Below are some records; reproduce every one of them exactly.

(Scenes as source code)
------------------------------------------------------------

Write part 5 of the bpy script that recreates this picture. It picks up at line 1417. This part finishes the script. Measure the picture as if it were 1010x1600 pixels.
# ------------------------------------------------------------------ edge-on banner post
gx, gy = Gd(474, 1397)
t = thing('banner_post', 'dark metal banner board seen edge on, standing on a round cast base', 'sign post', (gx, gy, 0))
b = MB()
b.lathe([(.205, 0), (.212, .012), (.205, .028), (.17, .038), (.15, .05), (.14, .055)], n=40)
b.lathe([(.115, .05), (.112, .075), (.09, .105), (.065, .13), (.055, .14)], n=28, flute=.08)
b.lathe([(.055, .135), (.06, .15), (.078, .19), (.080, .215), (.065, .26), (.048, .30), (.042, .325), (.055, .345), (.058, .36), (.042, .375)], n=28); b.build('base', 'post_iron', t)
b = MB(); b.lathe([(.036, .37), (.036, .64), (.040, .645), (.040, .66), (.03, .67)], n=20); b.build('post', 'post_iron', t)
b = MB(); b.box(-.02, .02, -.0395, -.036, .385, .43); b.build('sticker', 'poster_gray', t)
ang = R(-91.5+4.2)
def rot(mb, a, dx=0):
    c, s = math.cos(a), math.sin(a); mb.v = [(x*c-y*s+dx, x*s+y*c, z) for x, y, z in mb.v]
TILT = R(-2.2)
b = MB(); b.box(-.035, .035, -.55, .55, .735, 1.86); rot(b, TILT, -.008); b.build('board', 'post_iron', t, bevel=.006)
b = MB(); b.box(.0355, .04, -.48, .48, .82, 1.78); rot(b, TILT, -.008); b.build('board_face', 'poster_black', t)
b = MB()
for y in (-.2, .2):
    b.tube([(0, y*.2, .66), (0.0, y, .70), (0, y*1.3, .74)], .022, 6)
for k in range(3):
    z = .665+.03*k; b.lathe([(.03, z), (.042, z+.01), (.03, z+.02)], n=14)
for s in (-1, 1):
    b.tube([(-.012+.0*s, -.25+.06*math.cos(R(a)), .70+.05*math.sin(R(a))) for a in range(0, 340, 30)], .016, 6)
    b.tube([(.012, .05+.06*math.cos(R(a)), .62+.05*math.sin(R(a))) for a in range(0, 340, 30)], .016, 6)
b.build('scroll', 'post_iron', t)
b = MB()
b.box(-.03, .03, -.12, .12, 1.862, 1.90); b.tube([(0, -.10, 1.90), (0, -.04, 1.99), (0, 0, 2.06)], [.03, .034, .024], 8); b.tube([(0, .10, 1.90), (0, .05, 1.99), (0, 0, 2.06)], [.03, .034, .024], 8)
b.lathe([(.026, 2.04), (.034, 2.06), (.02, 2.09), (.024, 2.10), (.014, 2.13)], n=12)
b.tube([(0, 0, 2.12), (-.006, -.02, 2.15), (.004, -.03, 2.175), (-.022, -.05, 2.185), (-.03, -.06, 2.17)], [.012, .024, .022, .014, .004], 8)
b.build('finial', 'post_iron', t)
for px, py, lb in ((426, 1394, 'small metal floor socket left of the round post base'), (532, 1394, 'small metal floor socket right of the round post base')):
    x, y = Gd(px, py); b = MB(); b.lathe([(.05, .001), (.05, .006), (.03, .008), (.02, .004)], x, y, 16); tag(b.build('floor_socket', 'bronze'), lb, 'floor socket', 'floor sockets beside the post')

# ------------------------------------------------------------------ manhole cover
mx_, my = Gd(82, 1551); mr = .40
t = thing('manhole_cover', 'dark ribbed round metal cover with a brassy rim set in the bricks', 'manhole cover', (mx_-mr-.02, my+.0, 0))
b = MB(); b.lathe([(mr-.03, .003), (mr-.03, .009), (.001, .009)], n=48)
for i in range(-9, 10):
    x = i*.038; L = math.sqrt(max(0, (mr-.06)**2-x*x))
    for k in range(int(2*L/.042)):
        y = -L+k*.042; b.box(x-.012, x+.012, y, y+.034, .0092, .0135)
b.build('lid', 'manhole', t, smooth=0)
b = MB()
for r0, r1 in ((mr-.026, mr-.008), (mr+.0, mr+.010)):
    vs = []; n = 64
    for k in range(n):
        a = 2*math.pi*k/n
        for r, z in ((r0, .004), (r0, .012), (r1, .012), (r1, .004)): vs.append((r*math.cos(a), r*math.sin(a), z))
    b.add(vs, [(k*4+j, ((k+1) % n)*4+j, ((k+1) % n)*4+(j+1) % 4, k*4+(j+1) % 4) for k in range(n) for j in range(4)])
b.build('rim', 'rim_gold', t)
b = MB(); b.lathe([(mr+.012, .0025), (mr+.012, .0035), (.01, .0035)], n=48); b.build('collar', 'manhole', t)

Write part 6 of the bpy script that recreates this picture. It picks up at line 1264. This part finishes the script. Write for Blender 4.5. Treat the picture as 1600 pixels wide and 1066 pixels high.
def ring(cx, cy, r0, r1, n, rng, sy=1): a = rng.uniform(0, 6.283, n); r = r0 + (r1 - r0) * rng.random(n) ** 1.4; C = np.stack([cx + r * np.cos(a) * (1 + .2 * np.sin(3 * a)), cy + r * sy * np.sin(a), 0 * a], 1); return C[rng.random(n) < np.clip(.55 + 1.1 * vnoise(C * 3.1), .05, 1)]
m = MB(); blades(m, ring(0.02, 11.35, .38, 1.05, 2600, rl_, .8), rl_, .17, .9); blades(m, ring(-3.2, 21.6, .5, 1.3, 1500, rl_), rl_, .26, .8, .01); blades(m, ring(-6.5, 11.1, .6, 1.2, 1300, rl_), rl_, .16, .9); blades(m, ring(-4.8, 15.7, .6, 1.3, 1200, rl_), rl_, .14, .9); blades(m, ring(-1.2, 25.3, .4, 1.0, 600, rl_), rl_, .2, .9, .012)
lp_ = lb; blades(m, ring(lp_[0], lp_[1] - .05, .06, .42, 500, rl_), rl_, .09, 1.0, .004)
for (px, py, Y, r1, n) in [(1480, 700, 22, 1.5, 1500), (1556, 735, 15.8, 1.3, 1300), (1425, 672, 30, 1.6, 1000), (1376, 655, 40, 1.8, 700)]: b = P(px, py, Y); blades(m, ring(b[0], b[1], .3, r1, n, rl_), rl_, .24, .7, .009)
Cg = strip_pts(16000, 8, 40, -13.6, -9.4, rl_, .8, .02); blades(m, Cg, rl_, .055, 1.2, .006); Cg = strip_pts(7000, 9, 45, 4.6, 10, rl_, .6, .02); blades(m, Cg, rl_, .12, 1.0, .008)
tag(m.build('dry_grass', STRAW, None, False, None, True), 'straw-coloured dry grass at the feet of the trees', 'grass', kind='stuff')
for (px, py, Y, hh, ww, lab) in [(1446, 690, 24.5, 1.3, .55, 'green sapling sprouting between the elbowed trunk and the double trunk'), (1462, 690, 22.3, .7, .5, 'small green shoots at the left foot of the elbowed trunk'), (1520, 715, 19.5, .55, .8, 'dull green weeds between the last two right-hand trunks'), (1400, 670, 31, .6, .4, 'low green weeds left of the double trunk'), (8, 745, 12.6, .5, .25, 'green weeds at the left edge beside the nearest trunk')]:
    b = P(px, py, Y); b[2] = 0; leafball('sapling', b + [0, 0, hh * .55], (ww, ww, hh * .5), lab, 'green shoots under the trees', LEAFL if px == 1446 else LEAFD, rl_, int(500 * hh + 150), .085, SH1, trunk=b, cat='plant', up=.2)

------------------------------------------------------------

RESULT OF THIS EXERCISE -
Write part 5 of the bpy script that recreates this picture. It picks up at line 1417. This part finishes the script. Measure the picture as if it were 1010x1600 pixels.
# ------------------------------------------------------------------ edge-on banner post
gx, gy = Gd(474, 1397)
t = thing('banner_post', 'dark metal banner board seen edge on, standing on a round cast base', 'sign post', (gx, gy, 0))
b = MB()
b.lathe([(.205, 0), (.212, .012), (.205, .028), (.17, .038), (.15, .05), (.14, .055)], n=40)
b.lathe([(.115, .05), (.112, .075), (.09, .105), (.065, .13), (.055, .14)], n=28, flute=.08)
b.lathe([(.055, .135), (.06, .15), (.078, .19), (.080, .215), (.065, .26), (.048, .30), (.042, .325), (.055, .345), (.058, .36), (.042, .375)], n=28); b.build('base', 'post_iron', t)
b = MB(); b.lathe([(.036, .37), (.036, .64), (.040, .645), (.040, .66), (.03, .67)], n=20); b.build('post', 'post_iron', t)
b = MB(); b.box(-.02, .02, -.0395, -.036, .385, .43); b.build('sticker', 'poster_gray', t)
ang = R(-91.5+4.2)
def rot(mb, a, dx=0):
    c, s = math.cos(a), math.sin(a); mb.v = [(x*c-y*s+dx, x*s+y*c, z) for x, y, z in mb.v]
TILT = R(-2.2)
b = MB(); b.box(-.035, .035, -.55, .55, .735, 1.86); rot(b, TILT, -.008); b.build('board', 'post_iron', t, bevel=.006)
b = MB(); b.box(.0355, .04, -.48, .48, .82, 1.78); rot(b, TILT, -.008); b.build('board_face', 'poster_black', t)
b = MB()
for y in (-.2, .2):
    b.tube([(0, y*.2, .66), (0.0, y, .70), (0, y*1.3, .74)], .022, 6)
for k in range(3):
    z = .665+.03*k; b.lathe([(.03, z), (.042, z+.01), (.03, z+.02)], n=14)
for s in (-1, 1):
    b.tube([(-.012+.0*s, -.25+.06*math.cos(R(a)), .70+.05*math.sin(R(a))) for a in range(0, 340, 30)], .016, 6)
    b.tube([(.012, .05+.06*math.cos(R(a)), .62+.05*math.sin(R(a))) for a in range(0, 340, 30)], .016, 6)
b.build('scroll', 'post_iron', t)
b = MB()
b.box(-.03, .03, -.12, .12, 1.862, 1.90); b.tube([(0, -.10, 1.90), (0, -.04, 1.99), (0, 0, 2.06)], [.03, .034, .024], 8); b.tube([(0, .10, 1.90), (0, .05, 1.99), (0, 0, 2.06)], [.03, .034, .024], 8)
b.lathe([(.026, 2.04), (.034, 2.06), (.02, 2.09), (.024, 2.10), (.014, 2.13)], n=12)
b.tube([(0, 0, 2.12), (-.006, -.02, 2.15), (.004, -.03, 2.175), (-.022, -.05, 2.185), (-.03, -.06, 2.17)], [.012, .024, .022, .014, .004], 8)
b.build('finial', 'post_iron', t)
for px, py, lb in ((426, 1394, 'small metal floor socket left of the round post base'), (532, 1394, 'small metal floor socket right of the round post base')):
    x, y = Gd(px, py); b = MB(); b.lathe([(.05, .001), (.05, .006), (.03, .008), (.02, .004)], x, y, 16); tag(b.build('floor_socket', 'bronze'), lb, 'floor socket', 'floor sockets beside the post')

# ------------------------------------------------------------------ manhole cover
mx_, my = Gd(82, 1551); mr = .40
t = thing('manhole_cover', 'dark ribbed round metal cover with a brassy rim set in the bricks', 'manhole cover', (mx_-mr-.02, my+.0, 0))
b = MB(); b.lathe([(mr-.03, .003), (mr-.03, .009), (.001, .009)], n=48)
for i in range(-9, 10):
    x = i*.038; L = math.sqrt(max(0, (mr-.06)**2-x*x))
    for k in range(int(2*L/.042)):
        y = -L+k*.042; b.box(x-.012, x+.012, y, y+.034, .0092, .0135)
b.build('lid', 'manhole', t, smooth=0)
b = MB()
for r0, r1 in ((mr-.026, mr-.008), (mr+.0, mr+.010)):
    vs = []; n = 64
    for k in range(n):
        a = 2*math.pi*k/n
        for r, z in ((r0, .004), (r0, .012), (r1, .012), (r1, .004)): vs.append((r*math.cos(a), r*math.sin(a), z))
    b.add(vs, [(k*4+j, ((k+1) % n)*4+j, ((k+1) % n)*4+(j+1) % 4, k*4+(j+1) % 4) for k in range(n) for j in range(4)])
b.build('rim', 'rim_gold', t)
b = MB(); b.lathe([(mr+.012, .0025), (mr+.012, .0035), (.01, .0035)], n=48); b.build('collar', 'manhole', t)

Write part 6 of the bpy script that recreates this picture. It picks up at line 1264. This part finishes the script. Write for Blender 4.5. Treat the picture as 1600 pixels wide and 1066 pixels high.
def ring(cx, cy, r0, r1, n, rng, sy=1): a = rng.uniform(0, 6.283, n); r = r0 + (r1 - r0) * rng.random(n) ** 1.4; C = np.stack([cx + r * np.cos(a) * (1 + .2 * np.sin(3 * a)), cy + r * sy * np.sin(a), 0 * a], 1); return C[rng.random(n) < np.clip(.55 + 1.1 * vnoise(C * 3.1), .05, 1)]
m = MB(); blades(m, ring(0.02, 11.35, .38, 1.05, 2600, rl_, .8), rl_, .17, .9); blades(m, ring(-3.2, 21.6, .5, 1.3, 1500, rl_), rl_, .26, .8, .01); blades(m, ring(-6.5, 11.1, .6, 1.2, 1300, rl_), rl_, .16, .9); blades(m, ring(-4.8, 15.7, .6, 1.3, 1200, rl_), rl_, .14, .9); blades(m, ring(-1.2, 25.3, .4, 1.0, 600, rl_), rl_, .2, .9, .012)
lp_ = lb; blades(m, ring(lp_[0], lp_[1] - .05, .06, .42, 500, rl_), rl_, .09, 1.0, .004)
for (px, py, Y, r1, n) in [(1480, 700, 22, 1.5, 1500), (1556, 735, 15.8, 1.3, 1300), (1425, 672, 30, 1.6, 1000), (1376, 655, 40, 1.8, 700)]: b = P(px, py, Y); blades(m, ring(b[0], b[1], .3, r1, n, rl_), rl_, .24, .7, .009)
Cg = strip_pts(16000, 8, 40, -13.6, -9.4, rl_, .8, .02); blades(m, Cg, rl_, .055, 1.2, .006); Cg = strip_pts(7000, 9, 45, 4.6, 10, rl_, .6, .02); blades(m, Cg, rl_, .12, 1.0, .008)
tag(m.build('dry_grass', STRAW, None, False, None, True), 'straw-coloured dry grass at the feet of the trees', 'grass', kind='stuff')
for (px, py, Y, hh, ww, lab) in [(1446, 690, 24.5, 1.3, .55, 'green sapling sprouting between the elbowed trunk and the double trunk'), (1462, 690, 22.3, .7, .5, 'small green shoots at the left foot of the elbowed trunk'), (1520, 715, 19.5, .55, .8, 'dull green weeds between the last two right-hand trunks'), (1400, 670, 31, .6, .4, 'low green weeds left of the double trunk'), (8, 745, 12.6, .5, .25, 'green weeds at the left edge beside the nearest trunk')]:
    b = P(px, py, Y); b[2] = 0; leafball('sapling', b + [0, 0, hh * .55], (ww, ww, hh * .5), lab, 'green shoots under the trees', LEAFL if px == 1446 else LEAFD, rl_, int(500 * hh + 150), .085, SH1, trunk=b, cat='plant', up=.2)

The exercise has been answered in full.